- Prompt -
Reproduce the data in its entirety, exactly as supplied.

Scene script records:
"""
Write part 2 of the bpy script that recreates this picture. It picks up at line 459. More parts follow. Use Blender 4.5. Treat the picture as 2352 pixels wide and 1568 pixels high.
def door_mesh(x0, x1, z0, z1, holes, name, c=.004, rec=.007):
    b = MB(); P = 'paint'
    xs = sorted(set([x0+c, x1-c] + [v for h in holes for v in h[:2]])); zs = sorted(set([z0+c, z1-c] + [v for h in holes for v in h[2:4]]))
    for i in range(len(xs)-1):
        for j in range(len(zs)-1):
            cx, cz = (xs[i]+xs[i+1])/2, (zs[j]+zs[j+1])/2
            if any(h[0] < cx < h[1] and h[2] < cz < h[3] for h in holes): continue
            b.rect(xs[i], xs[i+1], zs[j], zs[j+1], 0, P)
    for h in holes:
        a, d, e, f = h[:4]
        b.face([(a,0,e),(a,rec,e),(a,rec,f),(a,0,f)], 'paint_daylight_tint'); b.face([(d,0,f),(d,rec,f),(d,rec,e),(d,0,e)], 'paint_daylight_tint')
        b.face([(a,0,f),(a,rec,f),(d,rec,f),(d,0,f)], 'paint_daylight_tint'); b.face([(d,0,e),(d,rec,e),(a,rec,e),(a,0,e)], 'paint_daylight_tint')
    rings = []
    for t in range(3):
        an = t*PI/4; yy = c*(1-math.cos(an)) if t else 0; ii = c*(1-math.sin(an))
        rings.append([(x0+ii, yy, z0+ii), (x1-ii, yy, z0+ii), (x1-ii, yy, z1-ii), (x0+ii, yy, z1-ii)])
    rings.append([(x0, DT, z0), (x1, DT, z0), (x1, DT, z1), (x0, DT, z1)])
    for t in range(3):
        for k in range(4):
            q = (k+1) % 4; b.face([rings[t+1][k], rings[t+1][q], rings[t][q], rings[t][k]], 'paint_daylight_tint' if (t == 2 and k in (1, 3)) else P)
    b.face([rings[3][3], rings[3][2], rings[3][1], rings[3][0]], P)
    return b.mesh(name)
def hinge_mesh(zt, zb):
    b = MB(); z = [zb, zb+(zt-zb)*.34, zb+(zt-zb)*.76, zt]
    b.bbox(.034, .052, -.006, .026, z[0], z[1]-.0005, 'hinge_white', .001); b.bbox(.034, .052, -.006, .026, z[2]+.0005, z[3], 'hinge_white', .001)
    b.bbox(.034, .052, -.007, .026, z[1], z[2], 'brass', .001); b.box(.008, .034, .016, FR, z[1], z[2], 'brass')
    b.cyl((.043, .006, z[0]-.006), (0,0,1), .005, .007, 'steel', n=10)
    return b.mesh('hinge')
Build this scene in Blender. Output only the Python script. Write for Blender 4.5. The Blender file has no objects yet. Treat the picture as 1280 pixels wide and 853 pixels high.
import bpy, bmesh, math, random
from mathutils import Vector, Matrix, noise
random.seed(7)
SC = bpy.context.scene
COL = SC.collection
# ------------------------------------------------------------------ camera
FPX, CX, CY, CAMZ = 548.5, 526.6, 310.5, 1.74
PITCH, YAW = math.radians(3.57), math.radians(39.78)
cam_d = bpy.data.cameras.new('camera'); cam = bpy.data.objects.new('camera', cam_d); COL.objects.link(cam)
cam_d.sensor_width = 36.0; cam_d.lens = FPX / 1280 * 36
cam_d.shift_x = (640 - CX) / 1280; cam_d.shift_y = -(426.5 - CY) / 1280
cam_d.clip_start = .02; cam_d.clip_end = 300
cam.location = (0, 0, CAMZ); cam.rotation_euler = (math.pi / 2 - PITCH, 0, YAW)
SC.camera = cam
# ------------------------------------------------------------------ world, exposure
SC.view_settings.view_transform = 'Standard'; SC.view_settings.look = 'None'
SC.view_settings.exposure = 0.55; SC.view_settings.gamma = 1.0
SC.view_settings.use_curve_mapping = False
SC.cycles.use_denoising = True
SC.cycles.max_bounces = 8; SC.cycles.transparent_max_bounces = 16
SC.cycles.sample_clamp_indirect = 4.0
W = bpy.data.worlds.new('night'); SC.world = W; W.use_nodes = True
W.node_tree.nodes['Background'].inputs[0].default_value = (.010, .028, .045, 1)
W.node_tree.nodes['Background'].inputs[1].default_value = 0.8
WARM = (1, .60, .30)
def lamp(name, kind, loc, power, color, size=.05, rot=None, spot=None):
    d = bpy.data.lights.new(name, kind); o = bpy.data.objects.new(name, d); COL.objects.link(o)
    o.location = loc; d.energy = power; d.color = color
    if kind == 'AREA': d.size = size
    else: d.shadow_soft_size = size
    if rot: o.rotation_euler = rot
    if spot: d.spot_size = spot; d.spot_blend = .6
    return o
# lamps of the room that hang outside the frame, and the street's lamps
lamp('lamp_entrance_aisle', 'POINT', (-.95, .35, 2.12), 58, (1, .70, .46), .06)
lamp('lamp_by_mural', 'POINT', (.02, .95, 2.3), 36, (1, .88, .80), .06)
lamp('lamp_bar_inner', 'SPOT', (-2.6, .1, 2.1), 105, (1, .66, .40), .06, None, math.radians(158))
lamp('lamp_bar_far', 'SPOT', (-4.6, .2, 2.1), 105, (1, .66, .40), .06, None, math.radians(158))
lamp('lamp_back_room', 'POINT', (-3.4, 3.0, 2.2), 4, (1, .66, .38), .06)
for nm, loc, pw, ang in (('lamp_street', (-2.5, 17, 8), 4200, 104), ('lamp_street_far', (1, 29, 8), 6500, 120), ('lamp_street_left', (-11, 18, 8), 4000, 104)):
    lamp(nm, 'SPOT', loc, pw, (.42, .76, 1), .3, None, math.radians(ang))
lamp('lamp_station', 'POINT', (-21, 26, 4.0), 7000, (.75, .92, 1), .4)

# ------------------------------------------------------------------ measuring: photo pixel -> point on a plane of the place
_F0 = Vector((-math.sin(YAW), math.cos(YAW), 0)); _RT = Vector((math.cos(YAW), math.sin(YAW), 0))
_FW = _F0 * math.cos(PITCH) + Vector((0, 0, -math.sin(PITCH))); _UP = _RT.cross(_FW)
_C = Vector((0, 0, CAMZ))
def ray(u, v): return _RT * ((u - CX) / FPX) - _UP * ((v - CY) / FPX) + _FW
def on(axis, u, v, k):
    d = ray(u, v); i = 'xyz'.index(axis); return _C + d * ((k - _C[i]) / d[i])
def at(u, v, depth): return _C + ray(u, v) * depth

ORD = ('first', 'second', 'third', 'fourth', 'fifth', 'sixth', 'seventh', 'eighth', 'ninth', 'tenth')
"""
- Result for this task -
Write part 2 of the bpy script that recreates this picture. It picks up at line 459. More parts follow. Use Blender 4.5. Treat the picture as 2352 pixels wide and 1568 pixels high.
def door_mesh(x0, x1, z0, z1, holes, name, c=.004, rec=.007):
    b = MB(); P = 'paint'
    xs = sorted(set([x0+c, x1-c] + [v for h in holes for v in h[:2]])); zs = sorted(set([z0+c, z1-c] + [v for h in holes for v in h[2:4]]))
    for i in range(len(xs)-1):
        for j in range(len(zs)-1):
            cx, cz = (xs[i]+xs[i+1])/2, (zs[j]+zs[j+1])/2
            if any(h[0] < cx < h[1] and h[2] < cz < h[3] for h in holes): continue
            b.rect(xs[i], xs[i+1], zs[j], zs[j+1], 0, P)
    for h in holes:
        a, d, e, f = h[:4]
        b.face([(a,0,e),(a,rec,e),(a,rec,f),(a,0,f)], 'paint_daylight_tint'); b.face([(d,0,f),(d,rec,f),(d,rec,e),(d,0,e)], 'paint_daylight_tint')
        b.face([(a,0,f),(a,rec,f),(d,rec,f),(d,0,f)], 'paint_daylight_tint'); b.face([(d,0,e),(d,rec,e),(a,rec,e),(a,0,e)], 'paint_daylight_tint')
    rings = []
    for t in range(3):
        an = t*PI/4; yy = c*(1-math.cos(an)) if t else 0; ii = c*(1-math.sin(an))
        rings.append([(x0+ii, yy, z0+ii), (x1-ii, yy, z0+ii), (x1-ii, yy, z1-ii), (x0+ii, yy, z1-ii)])
    rings.append([(x0, DT, z0), (x1, DT, z0), (x1, DT, z1), (x0, DT, z1)])
    for t in range(3):
        for k in range(4):
            q = (k+1) % 4; b.face([rings[t+1][k], rings[t+1][q], rings[t][q], rings[t][k]], 'paint_daylight_tint' if (t == 2 and k in (1, 3)) else P)
    b.face([rings[3][3], rings[3][2], rings[3][1], rings[3][0]], P)
    return b.mesh(name)
def hinge_mesh(zt, zb):
    b = MB(); z = [zb, zb+(zt-zb)*.34, zb+(zt-zb)*.76, zt]
    b.bbox(.034, .052, -.006, .026, z[0], z[1]-.0005, 'hinge_white', .001); b.bbox(.034, .052, -.006, .026, z[2]+.0005, z[3], 'hinge_white', .001)
    b.bbox(.034, .052, -.007, .026, z[1], z[2], 'brass', .001); b.box(.008, .034, .016, FR, z[1], z[2], 'brass')
    b.cyl((.043, .006, z[0]-.006), (0,0,1), .005, .007, 'steel', n=10)
    return b.mesh('hinge')
Build this scene in Blender. Output only the Python script. Write for Blender 4.5. The Blender file has no objects yet. Treat the picture as 1280 pixels wide and 853 pixels high.
import bpy, bmesh, math, random
from mathutils import Vector, Matrix, noise
random.seed(7)
SC = bpy.context.scene
COL = SC.collection
# ------------------------------------------------------------------ camera
FPX, CX, CY, CAMZ = 548.5, 526.6, 310.5, 1.74
PITCH, YAW = math.radians(3.57), math.radians(39.78)
cam_d = bpy.data.cameras.new('camera'); cam = bpy.data.objects.new('camera', cam_d); COL.objects.link(cam)
cam_d.sensor_width = 36.0; cam_d.lens = FPX / 1280 * 36
cam_d.shift_x = (640 - CX) / 1280; cam_d.shift_y = -(426.5 - CY) / 1280
cam_d.clip_start = .02; cam_d.clip_end = 300
cam.location = (0, 0, CAMZ); cam.rotation_euler = (math.pi / 2 - PITCH, 0, YAW)
SC.camera = cam
# ------------------------------------------------------------------ world, exposure
SC.view_settings.view_transform = 'Standard'; SC.view_settings.look = 'None'
SC.view_settings.exposure = 0.55; SC.view_settings.gamma = 1.0
SC.view_settings.use_curve_mapping = False
SC.cycles.use_denoising = True
SC.cycles.max_bounces = 8; SC.cycles.transparent_max_bounces = 16
SC.cycles.sample_clamp_indirect = 4.0
W = bpy.data.worlds.new('night'); SC.world = W; W.use_nodes = True
W.node_tree.nodes['Background'].inputs[0].default_value = (.010, .028, .045, 1)
W.node_tree.nodes['Background'].inputs[1].default_value = 0.8
WARM = (1, .60, .30)
def lamp(name, kind, loc, power, color, size=.05, rot=None, spot=None):
    d = bpy.data.lights.new(name, kind); o = bpy.data.objects.new(name, d); COL.objects.link(o)
    o.location = loc; d.energy = power; d.color = color
    if kind == 'AREA': d.size = size
    else: d.shadow_soft_size = size
    if rot: o.rotation_euler = rot
    if spot: d.spot_size = spot; d.spot_blend = .6
    return o
# lamps of the room that hang outside the frame, and the street's lamps
lamp('lamp_entrance_aisle', 'POINT', (-.95, .35, 2.12), 58, (1, .70, .46), .06)
lamp('lamp_by_mural', 'POINT', (.02, .95, 2.3), 36, (1, .88, .80), .06)
lamp('lamp_bar_inner', 'SPOT', (-2.6, .1, 2.1), 105, (1, .66, .40), .06, None, math.radians(158))
lamp('lamp_bar_far', 'SPOT', (-4.6, .2, 2.1), 105, (1, .66, .40), .06, None, math.radians(158))
lamp('lamp_back_room', 'POINT', (-3.4, 3.0, 2.2), 4, (1, .66, .38), .06)
for nm, loc, pw, ang in (('lamp_street', (-2.5, 17, 8), 4200, 104), ('lamp_street_far', (1, 29, 8), 6500, 120), ('lamp_street_left', (-11, 18, 8), 4000, 104)):
    lamp(nm, 'SPOT', loc, pw, (.42, .76, 1), .3, None, math.radians(ang))
lamp('lamp_station', 'POINT', (-21, 26, 4.0), 7000, (.75, .92, 1), .4)

# ------------------------------------------------------------------ measuring: photo pixel -> point on a plane of the place
_F0 = Vector((-math.sin(YAW), math.cos(YAW), 0)); _RT = Vector((math.cos(YAW), math.sin(YAW), 0))
_FW = _F0 * math.cos(PITCH) + Vector((0, 0, -math.sin(PITCH))); _UP = _RT.cross(_FW)
_C = Vector((0, 0, CAMZ))
def ray(u, v): return _RT * ((u - CX) / FPX) - _UP * ((v - CY) / FPX) + _FW
def on(axis, u, v, k):
    d = ray(u, v); i = 'xyz'.index(axis); return _C + d * ((k - _C[i]) / d[i])
def at(u, v, depth): return _C + ray(u, v) * depth

ORD = ('first', 'second', 'third', 'fourth', 'fifth', 'sixth', 'seventh', 'eighth', 'ninth', 'tenth')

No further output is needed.